The market is eagerly awaiting the rejigging in the MSCI. The index is a global composite index and considered a benchmark for fund allocation by passive funds like ETFs. That’s why the change in weightage of stocks in this leads to the inflow or outflow of funds from the stock.
Some shares are expected to be added, for some weightage will change, and some will get excluded. Basically, the inclusion and changes in weightage in the index depend on factors related to free float (How many shares are available for trading) and market capitalisation.

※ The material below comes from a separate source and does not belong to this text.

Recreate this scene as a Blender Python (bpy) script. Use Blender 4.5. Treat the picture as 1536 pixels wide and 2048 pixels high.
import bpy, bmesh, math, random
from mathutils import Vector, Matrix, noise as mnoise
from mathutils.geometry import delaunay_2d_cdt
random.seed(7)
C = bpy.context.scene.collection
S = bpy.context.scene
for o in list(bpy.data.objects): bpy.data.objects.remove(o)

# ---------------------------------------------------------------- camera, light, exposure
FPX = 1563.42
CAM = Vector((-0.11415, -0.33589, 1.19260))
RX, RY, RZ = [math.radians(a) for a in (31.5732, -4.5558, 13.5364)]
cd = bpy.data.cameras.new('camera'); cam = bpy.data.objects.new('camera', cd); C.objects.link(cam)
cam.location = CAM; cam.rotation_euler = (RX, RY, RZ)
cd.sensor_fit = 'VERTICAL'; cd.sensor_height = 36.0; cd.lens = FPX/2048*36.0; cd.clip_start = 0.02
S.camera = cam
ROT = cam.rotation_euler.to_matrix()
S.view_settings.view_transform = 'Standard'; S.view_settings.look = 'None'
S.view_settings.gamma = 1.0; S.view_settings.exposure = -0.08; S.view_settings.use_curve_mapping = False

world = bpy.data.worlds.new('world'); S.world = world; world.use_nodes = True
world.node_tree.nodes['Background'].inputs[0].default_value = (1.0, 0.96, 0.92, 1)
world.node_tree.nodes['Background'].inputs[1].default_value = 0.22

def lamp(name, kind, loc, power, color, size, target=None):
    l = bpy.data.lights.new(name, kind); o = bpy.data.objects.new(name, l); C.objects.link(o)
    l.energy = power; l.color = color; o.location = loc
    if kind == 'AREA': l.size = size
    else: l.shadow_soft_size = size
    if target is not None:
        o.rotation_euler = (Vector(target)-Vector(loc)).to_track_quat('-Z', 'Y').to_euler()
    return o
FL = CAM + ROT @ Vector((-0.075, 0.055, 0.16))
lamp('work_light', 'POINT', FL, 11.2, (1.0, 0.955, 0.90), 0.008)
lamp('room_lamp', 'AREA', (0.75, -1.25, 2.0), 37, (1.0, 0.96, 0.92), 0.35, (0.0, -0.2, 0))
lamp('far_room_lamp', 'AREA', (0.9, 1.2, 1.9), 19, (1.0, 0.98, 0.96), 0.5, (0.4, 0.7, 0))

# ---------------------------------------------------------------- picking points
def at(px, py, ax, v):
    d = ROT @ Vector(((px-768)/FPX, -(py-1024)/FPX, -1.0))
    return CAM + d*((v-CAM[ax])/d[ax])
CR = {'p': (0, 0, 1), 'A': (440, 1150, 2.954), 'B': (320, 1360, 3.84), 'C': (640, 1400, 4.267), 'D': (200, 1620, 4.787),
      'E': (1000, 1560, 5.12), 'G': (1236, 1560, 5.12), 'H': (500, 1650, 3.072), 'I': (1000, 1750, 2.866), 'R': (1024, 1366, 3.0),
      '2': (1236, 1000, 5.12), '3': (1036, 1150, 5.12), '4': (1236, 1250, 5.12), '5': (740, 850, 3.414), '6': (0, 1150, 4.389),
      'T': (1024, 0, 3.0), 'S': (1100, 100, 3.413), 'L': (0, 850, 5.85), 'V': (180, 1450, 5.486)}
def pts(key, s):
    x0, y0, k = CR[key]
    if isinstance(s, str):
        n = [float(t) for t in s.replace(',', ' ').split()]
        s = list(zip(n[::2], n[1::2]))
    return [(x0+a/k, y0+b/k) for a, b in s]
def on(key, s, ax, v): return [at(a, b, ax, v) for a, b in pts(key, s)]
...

Let’s look at those shares. HAL is expected to become part of MSCI index. Morgan Stanley expects $175 mn inflow, Nuvama expects $190 mn inflow due to inclusion. This is expected after LIC sold its stake in the company.
Besides this, Max Health Care, Cummins India and Ashok Leyland are also expected to become part of a standard index from the small-cap index.
As per Morgan Stanley, Max Healthcare can have ($256Mn inflow), Cummins India ($141Mn inflow), and Ashok Leyland ($154Mn inflow). MSCI is a global index and inclusion in it leads to higher inflow in stocks.
Besides new inclusion, it is expected that for some companies weightage will be increased. For Kotak Mahindra Bank its foreign room is increased to 25%. Hence adjustment factor is increased from 0.5 to 1. It means higher weightage and inflow in the stock. Morgan Stanley expects $745Mn inflow. While IIFL estimates an inflow of $750Mn.
Except for Kotak, the weightage of Indigo and Samvardhan Motherson will also be increased as their promoters have sold their stake. Morgan Stanley believes Indigo will have an inflow of $28m while Samvardhan Motherson is estimated to witness an inflow of $18m.
Besides this Nuvama expects that Indus Tower might be excluded from the index and due to this there can be an outflow of $83 million from the stock.